SHORT PROBLEM:
You are to retype all of the data exactly as it appears.

Begin

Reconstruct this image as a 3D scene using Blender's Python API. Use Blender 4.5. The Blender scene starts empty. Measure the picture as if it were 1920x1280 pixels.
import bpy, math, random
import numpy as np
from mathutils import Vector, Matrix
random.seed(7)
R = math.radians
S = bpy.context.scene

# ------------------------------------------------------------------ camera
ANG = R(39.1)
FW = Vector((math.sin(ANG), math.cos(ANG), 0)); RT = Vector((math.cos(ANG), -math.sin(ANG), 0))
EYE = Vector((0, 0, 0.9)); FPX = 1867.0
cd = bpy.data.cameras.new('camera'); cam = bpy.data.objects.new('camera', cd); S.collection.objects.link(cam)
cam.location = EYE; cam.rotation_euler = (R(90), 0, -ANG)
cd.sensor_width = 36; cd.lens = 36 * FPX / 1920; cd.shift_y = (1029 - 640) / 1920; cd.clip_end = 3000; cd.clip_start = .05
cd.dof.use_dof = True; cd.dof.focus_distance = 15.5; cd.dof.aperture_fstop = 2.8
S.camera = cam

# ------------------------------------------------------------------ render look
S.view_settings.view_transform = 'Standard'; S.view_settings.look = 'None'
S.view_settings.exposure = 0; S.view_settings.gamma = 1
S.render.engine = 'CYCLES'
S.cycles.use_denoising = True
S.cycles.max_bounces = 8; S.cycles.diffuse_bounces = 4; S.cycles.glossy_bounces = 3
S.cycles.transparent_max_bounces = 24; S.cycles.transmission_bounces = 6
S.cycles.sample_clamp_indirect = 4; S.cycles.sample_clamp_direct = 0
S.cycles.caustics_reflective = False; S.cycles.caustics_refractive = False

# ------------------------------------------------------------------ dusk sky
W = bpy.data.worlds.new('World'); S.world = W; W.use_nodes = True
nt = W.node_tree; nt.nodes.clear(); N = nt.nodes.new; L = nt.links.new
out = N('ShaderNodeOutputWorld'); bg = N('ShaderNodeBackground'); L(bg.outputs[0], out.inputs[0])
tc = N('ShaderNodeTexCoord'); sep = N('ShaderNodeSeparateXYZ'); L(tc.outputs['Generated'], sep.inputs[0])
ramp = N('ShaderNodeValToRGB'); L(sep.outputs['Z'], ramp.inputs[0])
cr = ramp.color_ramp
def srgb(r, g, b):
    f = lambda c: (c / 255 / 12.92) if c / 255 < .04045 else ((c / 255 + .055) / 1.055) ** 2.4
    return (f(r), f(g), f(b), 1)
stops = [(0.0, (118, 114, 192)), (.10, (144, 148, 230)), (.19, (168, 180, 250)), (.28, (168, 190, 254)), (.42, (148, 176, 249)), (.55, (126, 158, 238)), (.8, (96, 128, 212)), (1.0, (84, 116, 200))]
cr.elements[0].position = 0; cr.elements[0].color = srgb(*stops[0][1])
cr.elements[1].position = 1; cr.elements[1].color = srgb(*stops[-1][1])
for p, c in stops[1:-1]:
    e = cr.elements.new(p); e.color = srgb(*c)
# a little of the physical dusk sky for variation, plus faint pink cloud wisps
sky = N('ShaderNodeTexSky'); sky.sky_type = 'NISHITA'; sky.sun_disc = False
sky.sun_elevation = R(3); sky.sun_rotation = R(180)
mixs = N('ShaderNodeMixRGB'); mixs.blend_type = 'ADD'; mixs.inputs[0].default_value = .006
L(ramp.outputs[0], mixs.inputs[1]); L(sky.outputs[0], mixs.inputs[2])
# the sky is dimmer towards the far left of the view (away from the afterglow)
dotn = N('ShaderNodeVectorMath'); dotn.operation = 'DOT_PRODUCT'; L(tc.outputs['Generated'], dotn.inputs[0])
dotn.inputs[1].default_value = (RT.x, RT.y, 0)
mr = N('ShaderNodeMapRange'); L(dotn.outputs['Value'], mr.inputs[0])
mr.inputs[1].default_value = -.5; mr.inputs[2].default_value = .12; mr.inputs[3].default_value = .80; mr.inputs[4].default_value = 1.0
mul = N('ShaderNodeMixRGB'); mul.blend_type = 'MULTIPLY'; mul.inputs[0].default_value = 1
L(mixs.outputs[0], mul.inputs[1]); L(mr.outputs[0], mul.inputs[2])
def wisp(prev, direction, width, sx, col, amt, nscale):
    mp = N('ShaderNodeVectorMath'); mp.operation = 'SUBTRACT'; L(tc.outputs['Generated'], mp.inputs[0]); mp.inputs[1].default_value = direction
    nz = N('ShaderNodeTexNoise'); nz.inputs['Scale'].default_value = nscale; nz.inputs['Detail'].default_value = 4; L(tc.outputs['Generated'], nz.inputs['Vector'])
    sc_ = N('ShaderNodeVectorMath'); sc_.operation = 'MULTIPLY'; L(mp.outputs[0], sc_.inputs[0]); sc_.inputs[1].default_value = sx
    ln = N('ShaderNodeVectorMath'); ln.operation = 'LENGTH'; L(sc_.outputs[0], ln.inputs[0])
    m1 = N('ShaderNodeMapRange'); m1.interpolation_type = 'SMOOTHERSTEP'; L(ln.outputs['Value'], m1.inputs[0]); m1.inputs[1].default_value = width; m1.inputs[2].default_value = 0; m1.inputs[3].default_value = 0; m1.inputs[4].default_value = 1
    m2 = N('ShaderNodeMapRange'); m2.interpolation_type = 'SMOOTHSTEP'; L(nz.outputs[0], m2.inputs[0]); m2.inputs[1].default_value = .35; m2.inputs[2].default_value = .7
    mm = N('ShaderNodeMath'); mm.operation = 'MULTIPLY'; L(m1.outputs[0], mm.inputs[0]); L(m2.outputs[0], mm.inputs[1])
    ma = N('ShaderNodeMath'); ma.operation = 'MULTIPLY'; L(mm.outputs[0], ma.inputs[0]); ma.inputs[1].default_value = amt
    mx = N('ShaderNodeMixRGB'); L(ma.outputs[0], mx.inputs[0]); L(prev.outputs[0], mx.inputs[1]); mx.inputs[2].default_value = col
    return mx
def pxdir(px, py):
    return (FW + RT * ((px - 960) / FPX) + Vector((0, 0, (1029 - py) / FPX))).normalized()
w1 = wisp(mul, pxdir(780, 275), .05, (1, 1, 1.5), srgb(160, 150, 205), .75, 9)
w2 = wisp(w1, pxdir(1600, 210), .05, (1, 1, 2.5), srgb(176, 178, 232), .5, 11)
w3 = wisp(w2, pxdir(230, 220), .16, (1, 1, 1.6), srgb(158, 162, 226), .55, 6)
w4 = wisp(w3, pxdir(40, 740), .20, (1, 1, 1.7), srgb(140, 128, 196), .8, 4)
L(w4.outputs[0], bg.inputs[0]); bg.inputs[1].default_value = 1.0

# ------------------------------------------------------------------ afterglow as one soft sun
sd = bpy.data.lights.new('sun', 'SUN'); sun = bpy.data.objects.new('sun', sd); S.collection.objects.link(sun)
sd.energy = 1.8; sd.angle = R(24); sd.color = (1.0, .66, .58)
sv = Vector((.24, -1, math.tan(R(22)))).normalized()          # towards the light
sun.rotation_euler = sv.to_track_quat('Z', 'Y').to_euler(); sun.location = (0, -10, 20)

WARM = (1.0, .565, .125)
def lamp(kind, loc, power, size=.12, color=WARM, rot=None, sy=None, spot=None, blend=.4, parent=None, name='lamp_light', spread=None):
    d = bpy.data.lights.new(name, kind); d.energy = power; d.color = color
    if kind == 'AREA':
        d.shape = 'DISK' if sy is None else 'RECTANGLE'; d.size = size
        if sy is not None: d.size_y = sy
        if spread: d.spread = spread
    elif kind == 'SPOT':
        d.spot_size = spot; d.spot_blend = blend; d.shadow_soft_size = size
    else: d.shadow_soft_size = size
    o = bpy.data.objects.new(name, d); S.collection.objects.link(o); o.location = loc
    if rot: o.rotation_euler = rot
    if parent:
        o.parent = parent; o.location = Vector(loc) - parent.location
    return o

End

SOLUTION TO THIS PROBLEM:
Reconstruct this image as a 3D scene using Blender's Python API. Use Blender 4.5. The Blender scene starts empty. Measure the picture as if it were 1920x1280 pixels.
import bpy, math, random
import numpy as np
from mathutils import Vector, Matrix
random.seed(7)
R = math.radians
S = bpy.context.scene

# ------------------------------------------------------------------ camera
ANG = R(39.1)
FW = Vector((math.sin(ANG), math.cos(ANG), 0)); RT = Vector((math.cos(ANG), -math.sin(ANG), 0))
EYE = Vector((0, 0, 0.9)); FPX = 1867.0
cd = bpy.data.cameras.new('camera'); cam = bpy.data.objects.new('camera', cd); S.collection.objects.link(cam)
cam.location = EYE; cam.rotation_euler = (R(90), 0, -ANG)
cd.sensor_width = 36; cd.lens = 36 * FPX / 1920; cd.shift_y = (1029 - 640) / 1920; cd.clip_end = 3000; cd.clip_start = .05
cd.dof.use_dof = True; cd.dof.focus_distance = 15.5; cd.dof.aperture_fstop = 2.8
S.camera = cam

# ------------------------------------------------------------------ render look
S.view_settings.view_transform = 'Standard'; S.view_settings.look = 'None'
S.view_settings.exposure = 0; S.view_settings.gamma = 1
S.render.engine = 'CYCLES'
S.cycles.use_denoising = True
S.cycles.max_bounces = 8; S.cycles.diffuse_bounces = 4; S.cycles.glossy_bounces = 3
S.cycles.transparent_max_bounces = 24; S.cycles.transmission_bounces = 6
S.cycles.sample_clamp_indirect = 4; S.cycles.sample_clamp_direct = 0
S.cycles.caustics_reflective = False; S.cycles.caustics_refractive = False

# ------------------------------------------------------------------ dusk sky
W = bpy.data.worlds.new('World'); S.world = W; W.use_nodes = True
nt = W.node_tree; nt.nodes.clear(); N = nt.nodes.new; L = nt.links.new
out = N('ShaderNodeOutputWorld'); bg = N('ShaderNodeBackground'); L(bg.outputs[0], out.inputs[0])
tc = N('ShaderNodeTexCoord'); sep = N('ShaderNodeSeparateXYZ'); L(tc.outputs['Generated'], sep.inputs[0])
ramp = N('ShaderNodeValToRGB'); L(sep.outputs['Z'], ramp.inputs[0])
cr = ramp.color_ramp
def srgb(r, g, b):
    f = lambda c: (c / 255 / 12.92) if c / 255 < .04045 else ((c / 255 + .055) / 1.055) ** 2.4
    return (f(r), f(g), f(b), 1)
stops = [(0.0, (118, 114, 192)), (.10, (144, 148, 230)), (.19, (168, 180, 250)), (.28, (168, 190, 254)), (.42, (148, 176, 249)), (.55, (126, 158, 238)), (.8, (96, 128, 212)), (1.0, (84, 116, 200))]
cr.elements[0].position = 0; cr.elements[0].color = srgb(*stops[0][1])
cr.elements[1].position = 1; cr.elements[1].color = srgb(*stops[-1][1])
for p, c in stops[1:-1]:
    e = cr.elements.new(p); e.color = srgb(*c)
# a little of the physical dusk sky for variation, plus faint pink cloud wisps
sky = N('ShaderNodeTexSky'); sky.sky_type = 'NISHITA'; sky.sun_disc = False
sky.sun_elevation = R(3); sky.sun_rotation = R(180)
mixs = N('ShaderNodeMixRGB'); mixs.blend_type = 'ADD'; mixs.inputs[0].default_value = .006
L(ramp.outputs[0], mixs.inputs[1]); L(sky.outputs[0], mixs.inputs[2])
# the sky is dimmer towards the far left of the view (away from the afterglow)
dotn = N('ShaderNodeVectorMath'); dotn.operation = 'DOT_PRODUCT'; L(tc.outputs['Generated'], dotn.inputs[0])
dotn.inputs[1].default_value = (RT.x, RT.y, 0)
mr = N('ShaderNodeMapRange'); L(dotn.outputs['Value'], mr.inputs[0])
mr.inputs[1].default_value = -.5; mr.inputs[2].default_value = .12; mr.inputs[3].default_value = .80; mr.inputs[4].default_value = 1.0
mul = N('ShaderNodeMixRGB'); mul.blend_type = 'MULTIPLY'; mul.inputs[0].default_value = 1
L(mixs.outputs[0], mul.inputs[1]); L(mr.outputs[0], mul.inputs[2])
def wisp(prev, direction, width, sx, col, amt, nscale):
    mp = N('ShaderNodeVectorMath'); mp.operation = 'SUBTRACT'; L(tc.outputs['Generated'], mp.inputs[0]); mp.inputs[1].default_value = direction
    nz = N('ShaderNodeTexNoise'); nz.inputs['Scale'].default_value = nscale; nz.inputs['Detail'].default_value = 4; L(tc.outputs['Generated'], nz.inputs['Vector'])
    sc_ = N('ShaderNodeVectorMath'); sc_.operation = 'MULTIPLY'; L(mp.outputs[0], sc_.inputs[0]); sc_.inputs[1].default_value = sx
    ln = N('ShaderNodeVectorMath'); ln.operation = 'LENGTH'; L(sc_.outputs[0], ln.inputs[0])
    m1 = N('ShaderNodeMapRange'); m1.interpolation_type = 'SMOOTHERSTEP'; L(ln.outputs['Value'], m1.inputs[0]); m1.inputs[1].default_value = width; m1.inputs[2].default_value = 0; m1.inputs[3].default_value = 0; m1.inputs[4].default_value = 1
    m2 = N('ShaderNodeMapRange'); m2.interpolation_type = 'SMOOTHSTEP'; L(nz.outputs[0], m2.inputs[0]); m2.inputs[1].default_value = .35; m2.inputs[2].default_value = .7
    mm = N('ShaderNodeMath'); mm.operation = 'MULTIPLY'; L(m1.outputs[0], mm.inputs[0]); L(m2.outputs[0], mm.inputs[1])
    ma = N('ShaderNodeMath'); ma.operation = 'MULTIPLY'; L(mm.outputs[0], ma.inputs[0]); ma.inputs[1].default_value = amt
    mx = N('ShaderNodeMixRGB'); L(ma.outputs[0], mx.inputs[0]); L(prev.outputs[0], mx.inputs[1]); mx.inputs[2].default_value = col
    return mx
def pxdir(px, py):
    return (FW + RT * ((px - 960) / FPX) + Vector((0, 0, (1029 - py) / FPX))).normalized()
w1 = wisp(mul, pxdir(780, 275), .05, (1, 1, 1.5), srgb(160, 150, 205), .75, 9)
w2 = wisp(w1, pxdir(1600, 210), .05, (1, 1, 2.5), srgb(176, 178, 232), .5, 11)
w3 = wisp(w2, pxdir(230, 220), .16, (1, 1, 1.6), srgb(158, 162, 226), .55, 6)
w4 = wisp(w3, pxdir(40, 740), .20, (1, 1, 1.7), srgb(140, 128, 196), .8, 4)
L(w4.outputs[0], bg.inputs[0]); bg.inputs[1].default_value = 1.0

# ------------------------------------------------------------------ afterglow as one soft sun
sd = bpy.data.lights.new('sun', 'SUN'); sun = bpy.data.objects.new('sun', sd); S.collection.objects.link(sun)
sd.energy = 1.8; sd.angle = R(24); sd.color = (1.0, .66, .58)
sv = Vector((.24, -1, math.tan(R(22)))).normalized()          # towards the light
sun.rotation_euler = sv.to_track_quat('Z', 'Y').to_euler(); sun.location = (0, -10, 20)

WARM = (1.0, .565, .125)
def lamp(kind, loc, power, size=.12, color=WARM, rot=None, sy=None, spot=None, blend=.4, parent=None, name='lamp_light', spread=None):
    d = bpy.data.lights.new(name, kind); d.energy = power; d.color = color
    if kind == 'AREA':
        d.shape = 'DISK' if sy is None else 'RECTANGLE'; d.size = size
        if sy is not None: d.size_y = sy
        if spread: d.spread = spread
    elif kind == 'SPOT':
        d.spot_size = spot; d.spot_blend = blend; d.shadow_soft_size = size
    else: d.shadow_soft_size = size
    o = bpy.data.objects.new(name, d); S.collection.objects.link(o); o.location = loc
    if rot: o.rotation_euler = rot
    if parent:
        o.parent = parent; o.location = Vector(loc) - parent.location
    return o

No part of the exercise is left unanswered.